Carolina Andrade Oliveira, aluna da Pós-Graduação, aponta que “uma coisa boa da gestão foi fazer o Programa Unificado de Bolsas (PUB). Quando eu entrei na Graduação [em 2010], os programas eram bem separados, e essa unificação dá margem para a pessoa fazer um projeto que não necessariamente se enquadre numa caixinha”. O PUB reúne, em um único programa, as bolsas de ensino, pesquisa e extensão, e faz parte da Política de Permanência e Formação Estudantil. “O programa unificado é mais livre, fica mais fácil até pros alunos. Se inscreve uma vez [no PAPFE] e tem essa gama de projetos diferentes pra fazer, inclusive encontrá-los em outras unidades”.

Embora tenha elogiado o PUB, a aluna critica os inúmeros cortes de bolsas que ocorreram na administração Zago. Ela conta que, em seu primeiro ano de pós-graduação, foi selecionada para um programa de bolsas da Universidade, mas logo recebeu um e-mail informando seu cancelamento por falta de verba.
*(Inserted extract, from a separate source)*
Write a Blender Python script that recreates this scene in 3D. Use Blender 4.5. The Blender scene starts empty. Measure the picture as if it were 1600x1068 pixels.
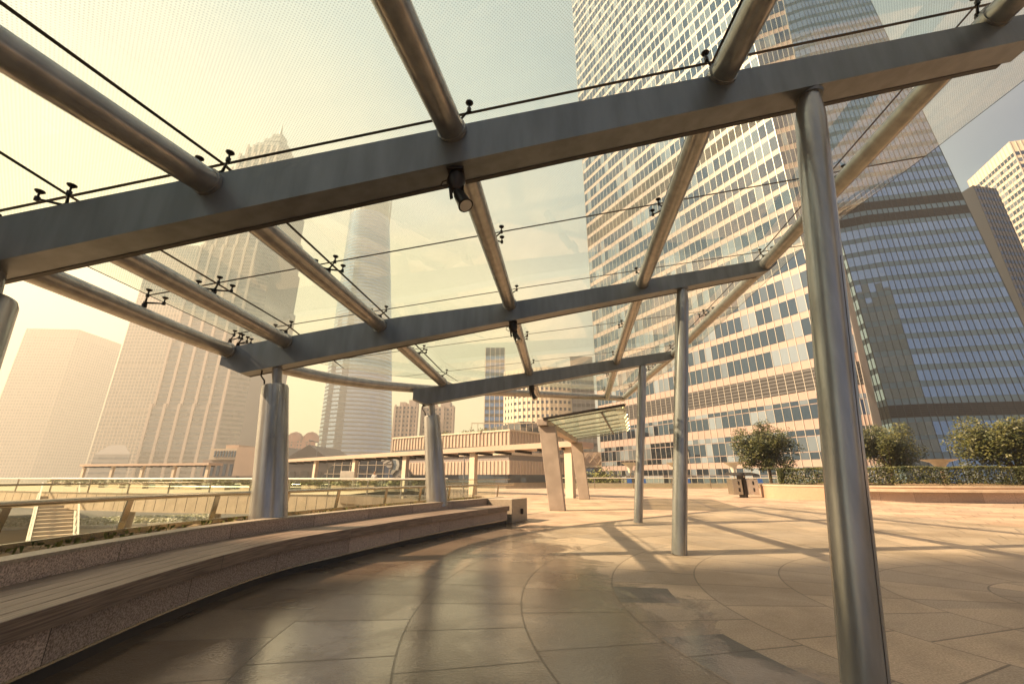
import bpy, math, random
from mathutils import Vector, Matrix, noise
rnd = random.Random(7)
sc = bpy.context.scene
# ------------------------------------------------------------------ camera
FPX, PITCH, EYE = 650.0, math.radians(18), 1.2          # focal length in px of the 1600 wide frame
CP, SP = math.cos(PITCH), math.sin(PITCH)
cd = bpy.data.cameras.new("camera"); cam = bpy.data.objects.new("camera", cd)
sc.collection.objects.link(cam); sc.camera = cam
cd.sensor_width = 36; cd.lens = 36*FPX/1600; cd.clip_start = .05; cd.clip_end = 6000
cam.location = (0, 0, EYE); cam.rotation_euler = (math.pi/2+PITCH, 0, 0)
def at(u, v, y):
    """world point seen at pixel (u,v) of the photograph, at depth y"""
    s = 534-v; Y = FPX*CP-s*SP; Z = FPX*SP+s*CP
    return Vector(((u-800)/Y*y, y, EYE+Z/Y*y))
def xy(k, y): return (k*y, y)
# ------------------------------------------------------------------ light
SUN_EL = math.radians(40)
SD = Vector((math.cos(SUN_EL), .15*math.cos(SUN_EL), -math.sin(SUN_EL))).normalized()
sd = bpy.data.lights.new("sun", 'SUN'); so = bpy.data.objects.new("sun", sd); sc.collection.objects.link(so)
sd.energy = 5.0; sd.angle = math.radians(.6); sd.color = (1, .73, .46)
so.rotation_euler = SD.to_track_quat('-Z', 'Y').to_euler(); so.location = (-50, 0, 80)
w = bpy.data.worlds.new("World"); sc.world = w; w.use_nodes = True
nt = w.node_tree; nt.nodes.clear()
def N(t, typ, **k):
    n = t.nodes.new(typ)
    for a, b in k.items(): setattr(n, a, b)
    return n
sky = N(nt, 'ShaderNodeTexSky', sky_type='NISHITA'); sky.sun_disc = False
sky.sun_elevation = SUN_EL; sky.sun_rotation = math.radians(-90-8); sky.dust_density = 5; sky.air_density = 1.4; sky.ozone_density = 1
tcw = N(nt, 'ShaderNodeTexCoord')
dot = N(nt, 'ShaderNodeVectorMath', operation='DOT_PRODUCT'); dot.inputs[1].default_value = (-.6, .7, -.35)
nt.links.new(tcw.outputs['Generated'], dot.inputs[0])
mr = N(nt, 'ShaderNodeMapRange'); mr.inputs[1].default_value = -1; mr.inputs[2].default_value = 1
nt.links.new(dot.outputs['Value'], mr.inputs[0])
ns = N(nt, 'ShaderNodeTexNoise'); ns.inputs['Scale'].default_value = 1.7; ns.inputs['Detail'].default_value = 8; ns.inputs['Distortion'].default_value = .7
nt.links.new(tcw.outputs['Generated'], ns.inputs['Vector'])
ad = N(nt, 'ShaderNodeMath', operation='MULTIPLY_ADD'); ad.inputs[1].default_value = .30
nt.links.new(ns.outputs['Fac'], ad.inputs[0]); nt.links.new(mr.outputs[0], ad.inputs[2])
ra = N(nt, 'ShaderNodeValToRGB'); cr = ra.color_ramp
cr.elements[0].position = .22; cr.elements[0].color = (.13, .23, .42, 1)
cr.elements[1].position = 1.04; cr.elements[1].color = (1.25, 1.06, .56, 1)
for pp, cc in ((.40, (.14, .20, .31, 1)), (.52, (.40, .50, .50, 1)), (.70, (.24, .44, .52, 1)), (.81, (.36, .53, .56, 1)), (.88, (.70, .70, .58, 1)), (.94, (1.1, .90, .56, 1))):
    e = cr.elements.new(pp); e.color = cc
nt.links.new(ad.outputs[0], ra.inputs[0])
mx = N(nt, 'ShaderNodeMixRGB', blend_type='MULTIPLY'); mx.inputs[0].default_value = 1
wm = N(nt, 'ShaderNodeMixRGB', blend_type='MIX'); wm.inputs[0].default_value = .7; wm.inputs[2].default_value = (9, 9, 9, 1)
nt.links.new(sky.outputs[0], wm.inputs[1])
nt.links.new(wm.outputs[0], mx.inputs[1]); nt.links.new(ra.outputs[0], mx.inputs[2])
bg = N(nt, 'ShaderNodeBackground'); bg.inputs[1].default_value = .035
wo = N(nt, 'ShaderNodeOutputWorld')
nt.links.new(mx.outputs[0], bg.inputs[0]); nt.links.new(bg.outputs[0], wo.inputs[0])
sc.view_settings.view_transform = 'Standard'; sc.view_settings.look = 'None'
sc.view_settings.exposure = 2.25; sc.view_settings.gamma = 1
sc.render.engine = 'CYCLES'
cy = sc.cycles; cy.max_bounces = 7; cy.diffuse_bounces = 3; cy.glossy_bounces = 4; cy.transparent_max_bounces = 24
cy.transmission_bounces = 6; cy.volume_bounces = 0; cy.use_denoising = True; cy.sample_clamp_indirect = 6
cy.caustics_reflective = False; cy.caustics_refractive = False

# ------------------------------------------------------------------ helpers
def tag(o, label=None, cat=None, group=None, kind=None):
    if label: o['label'] = label
    if cat: o['category'] = cat
    if group: o['group'] = group
    if kind: o['kind'] = kind
    return o
def thing(name, label, cat, loc=(0, 0, 0), group=None):
    o = bpy.data.objects.new(name, None); o.location = loc; sc.collection.objects.link(o)
    o.empty_display_size = .3
    return tag(o, label, cat, group)
class MB:
    def __init__(s): s.v = []; s.f = []; s.m = []; s.uv = []
    def add(s, vs, fs, m=0, uvs=None):
        b = len(s.v); s.v += [tuple(p) for p in vs]
        for i, f in enumerate(fs):
            s.f.append([b+k for k in f]); s.m.append(m)
            s.uv.append(uvs[i] if uvs else [(0, 0)]*len(f))
        return s
    def quad(s, a, b, c, d, m=0, uv=None): return s.add([a, b, c, d], [(0, 1, 2, 3)], m, [uv] if uv else None)
    def box(s, a, b, m=0):
        (x0, y0, z0), (x1, y1, z1) = a, b
        return s.hexa([(x0, y0, z0), (x1, y0, z0), (x1, y1, z0), (x0, y1, z0), (x0, y0, z1), (x1, y0, z1), (x1, y1, z1), (x0, y1, z1)], m)
    def hexa(s, p, m=0):
        return s.add(p, [(3, 2, 1, 0), (4, 5, 6, 7), (0, 1, 5, 4), (1, 2, 6, 5), (2, 3, 7, 6), (3, 0, 4, 7)], m)
    def bar(s, p, q, wd, ht, m=0, up=(0, 0, 1)):
        p, q = Vector(p), Vector(q); d = (q-p).normalized(); sd_ = d.cross(Vector(up))
        if sd_.length < 1e-4: sd_ = Vector((1, 0, 0))
        sd_.normalize(); u = sd_.cross(d).normalized(); a = sd_*wd/2; b = u*ht/2
        return s.hexa([p-a-b, p+a-b, q+a-b, q-a-b, p-a+b, p+a+b, q+a+b, q-a+b], m)
    def tube(s, pts, r, n=16, m=0, caps=True):
        pts = [Vector(p) for p in pts]; rs = r if isinstance(r, (list, tuple)) else [r]*len(pts)
        b = len(s.v); up = None
        for i, p in enumerate(pts):
            d = (pts[min(i+1, len(pts)-1)]-pts[max(i-1, 0)]).normalized()
            if up is None: up = Vector((0, 0, 1)) if abs(d.z) < .9 else Vector((1, 0, 0))
            a = d.cross(up).normalized(); up = a.cross(d).normalized()
            for k in range(n):
                t = 2*math.pi*k/n; s.v.append(tuple(p+(a*math.cos(t)+up*math.sin(t))*rs[i]))
        for i in range(len(pts)-1):
            for k in range(n):
                k2 = (k+1) % n
                s.f.append([b+i*n+k2, b+i*n+k, b+(i+1)*n+k, b+(i+1)*n+k2]); s.m.append(m); s.uv.append([(0, 0)]*4)
        if caps:
            s.f.append([b+k for k in range(n)]); s.f.append([b+(len(pts)-1)*n+n-1-k for k in range(n)])
            s.m += [m, m]; s.uv += [[(0, 0)]*n]*2
        return s
    def prism(s, poly, z0, z1, m=0):
        n = len(poly); a = sum(poly[i][0]*poly[(i+1) % n][1]-poly[(i+1) % n][0]*poly[i][1] for i in range(n))
        if a < 0: poly = poly[::-1]
        vs = [(p[0], p[1], z0) for p in poly]+[(p[0], p[1], z1) for p in poly]
        fs = [tuple(range(n-1, -1, -1)), tuple(range(n, 2*n))]+[(i, (i+1) % n, (i+1) % n+n, i+n) for i in range(n)]
        return s.add(vs, fs, m)
    def build(s, name, mats, parent=None, smooth=None, bevel=None):
        me = bpy.data.meshes.new(name); me.from_pydata(s.v, [], s.f)
        if not isinstance(mats, (list, tuple)): mats = [mats]
        for mt in mats: me.materials.append(mt)
        me.polygons.foreach_set('material_index', s.m)
        ul = me.uv_layers.new(name='UVMap')
        ul.data.foreach_set('uv', [c for f in s.uv for p in f for c in p])
        if smooth:
            me.polygons.foreach_set('use_smooth', [True]*len(s.f)); me.set_sharp_from_angle(angle=math.radians(smooth))
        me.update()
        o = bpy.data.objects.new(name, me); sc.collection.objects.link(o)
        if parent is not None:
            o.parent = parent; o.matrix_parent_inverse = Matrix.Translation(-Vector(parent_loc(parent)))
        if bevel:
            bm = o.modifiers.new('bevel', 'BEVEL'); bm.width = bevel; bm.segments = 2; bm.limit_method = 'ANGLE'
        return o
def parent_loc(p):
    return Vector(p.location) if p.type == 'EMPTY' else Vector((0, 0, 0))     # parts keep world coordinates
def copy_tree(o, parent=None):
    c = o.copy(); sc.collection.objects.link(c)
    if parent is not None: c.parent = parent
    for ch in list(o.children): copy_tree(ch, c)
    return c
# ------------------------------------------------------------------ materials
def mat(name, col, rough=.6, metal=0, spec=.5, var=0, vscale=3, bump=0, bscale=40, col2=None, vdetail=5):
    m = bpy.data.materials.new(name); m.use_nodes = True; t = m.node_tree
    p = t.nodes['Principled BSDF']; p.inputs['Base Color'].default_value = (*col, 1)
    p.inputs['Roughness'].default_value = rough; p.inputs['Metallic'].default_value = metal
    p.inputs['Specular IOR Level'].default_value = spec
    tc = N(t, 'ShaderNodeTexCoord')
    if var or col2:
        nz = N(t, 'ShaderNodeTexNoise'); nz.inputs['Scale'].default_value = vscale; nz.inputs['Detail'].default_value = vdetail
        t.links.new(tc.outputs['Object'], nz.inputs['Vector'])
        r = N(t, 'ShaderNodeValToRGB'); r.color_ramp.elements[0].position = .36; r.color_ramp.elements[1].position = .64
        c2 = col2 or tuple(min(1, c*(1+var)) for c in col); c1 = col if col2 else tuple(c*(1-var) for c in col)
        r.color_ramp.elements[0].color = (*c1, 1); r.color_ramp.elements[1].color = (*c2, 1)
        t.links.new(nz.outputs['Fac'], r.inputs[0]); t.links.new(r.outputs[0], p.inputs['Base Color'])
    if bump:
        nb = N(t, 'ShaderNodeTexNoise'); nb.inputs['Scale'].default_value = bscale; nb.inputs['Detail'].default_value = 4
        t.links.new(tc.outputs['Object'], nb.inputs['Vector'])
        b = N(t, 'ShaderNodeBump'); b.inputs['Strength'].default_value = bump; b.inputs['Distance'].default_value = .01
        t.links.new(nb.outputs['Fac'], b.inputs['Height']); t.links.new(b.outputs[0], p.inputs['Normal'])
    return m
M = {}
M['steel'] = mat('painted_steel', (.34, .33, .31), .24, .55, var=.12, vscale=2.5, bump=.05, bscale=90)
M['steel_beam'] = mat('beam_paint', (.17, .185, .195), .36, .4, var=.13, vscale=1.6, bump=.05, bscale=60)
for k_ in ('steel', 'steel_beam'):
    t_ = M[k_].node_tree; nz_ = [n for n in t_.nodes if n.type == 'TEX_NOISE'][0]; mp_ = N(t_, 'ShaderNodeMapping'); mp_.inputs['Scale'].default_value = (4, 4, .7)
    t_.links.new(nz_.inputs['Vector'].links[0].from_socket, mp_.inputs[0]); t_.links.new(mp_.outputs[0], nz_.inputs['Vector'])
M['dark_metal'] = mat('dark_metal', (.035, .028, .024), .4, .6)
M['lip'] = mat('black_lip', (.04, .035, .03), .5, .3)
M['granite'] = mat('granite', (.21, .15, .12), .5, bump=.15, bscale=120, col2=(.62, .48, .38), vscale=85, vdetail=3)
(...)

Em outubro de 2016, o Jornal do Campus retratou um outro caso desse tipo, quando a Aucani cortou 100 bolsas de intercâmbio de estudantes que já haviam sido selecionados, sem qualquer tipo de aviso prévio ou explicação. Segundo Nabi Oliveira, Representante Discente na Congregação da EACH, a falta de diálogo com a comunidade USP é um ponto marcante desta gestão. Para ele, “a reitoria deveria nos representar perante o governo do estado, e jamais representar o governo do estado perante a comunidade universitária”.